Let’s briefly look at some examples to illustrate how self-esteem can be built this way:

  1. Open to experience: a learner starts from a specific comfort zone in their outdoor/woodland skills, their general (perceived and actual) ability, familiarity of nature and their group etc. Over a time and in a full Forest School programme, the learner is facilitated through reflective practice and observation on the part of the Leaders. Through careful design, the learner is able to realise their innate desire for wonder, exploration and investigation to a higher level than before the programme and thus, their openness to experience is widened and developed. This may, in turn, build-up and perhaps realign the learner’s picture of their actual-self and either create an ideal-self that is more constructive and/or develop a more realistic linkage between the actual and ideal self. With time both these ‘selfs’ can align themselves with each other boosting the learner’s general confidence in new experiences and thereby constructing a new, more substantial comfort zone.
    • Climbing to a new height, meeting new people and building a shelter can all be examples of new experiences that are greatly supported in an equitable learning environment where adaptations and mistakes can be freely made.
  2. Existential living: similar to being open to experience, as above, this characteristic can refer to looking at a task, an occurrence or an experience as a holistic learning experience. Even if you fail to achieve a specific material goal, there’s still a wealth of success to be found in the journey. Instead of looking forward to a given ‘achievement’ or looking back to past failure of knot-tying, say, there is an opportunity to be mind-fully aware of everything attached to the process of what is happening: the texture, the feeling of learning, the sociability, the routine etc.
  3. Trust feelings: again, linked to the previous two characteristics, this characteristic is one that can be unusual to many people. Forest School promotes the idea of trusting yourself, your capacity to learn and your ability to try. Instead of falling at a hurdle of uncomfortableness, gaining the ability to trust your physical and mental fortitude is something distinct to be found in a long-term Forest School programme.

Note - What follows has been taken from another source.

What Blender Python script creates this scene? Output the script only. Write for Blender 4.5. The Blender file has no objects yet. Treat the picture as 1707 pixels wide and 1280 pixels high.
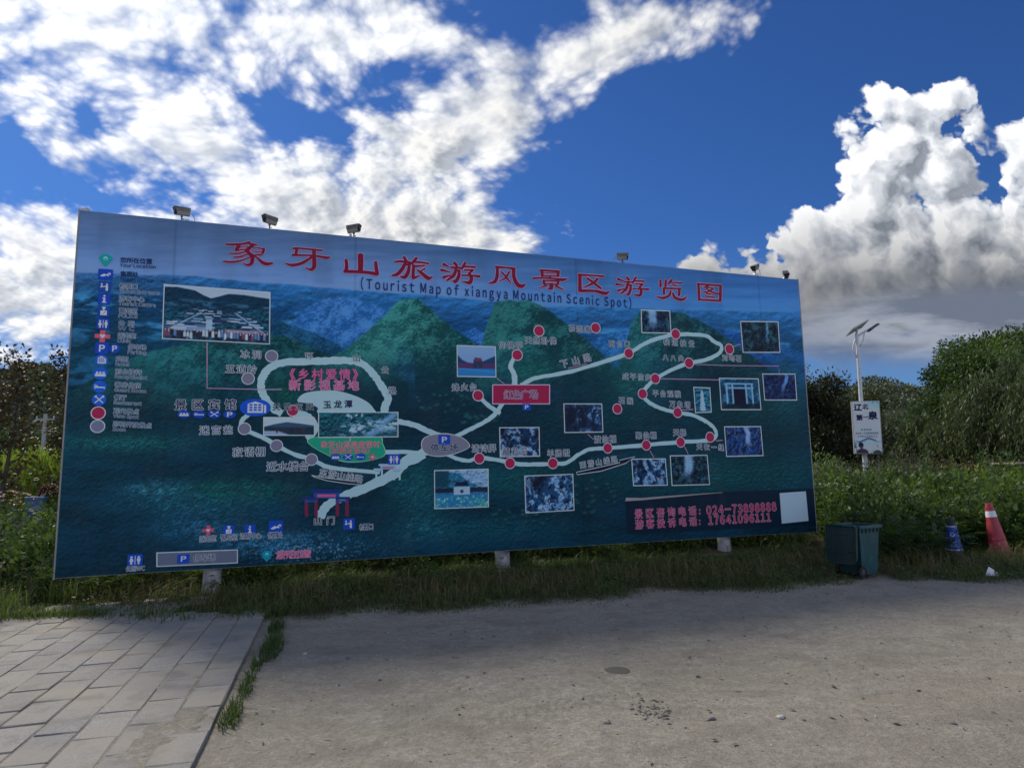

    • Physical exploration of woodlands independently or as a group, climbing to a new height, constructing a fire and cooking or even gaining new friends can all be reached by trusting in one’s actual-self.
  4. Creativity: Forest School is all about being creative and taking a risk through play. A long-term programme of a steady build-up to understanding risk, what is acceptable and how to mediate risk and manage hazards are all part of developing an enquiring and creative mind – and the experience behind it to become a ‘fully functioning’ person who can recognise an issue and work to overcome it or find a different path.
  5. Fulfilled life: one of the indicators of a successful Forest School programme is a group of learners who are confident, comfortable and capable at existing with each other, with – and in – the natural outdoors. Understanding the rhythms of nature, the changes in themselves and others and the bringing-together of the actual-self with the ideal-self all combine to encourage a person who can constructively, positively, actively and consistently live.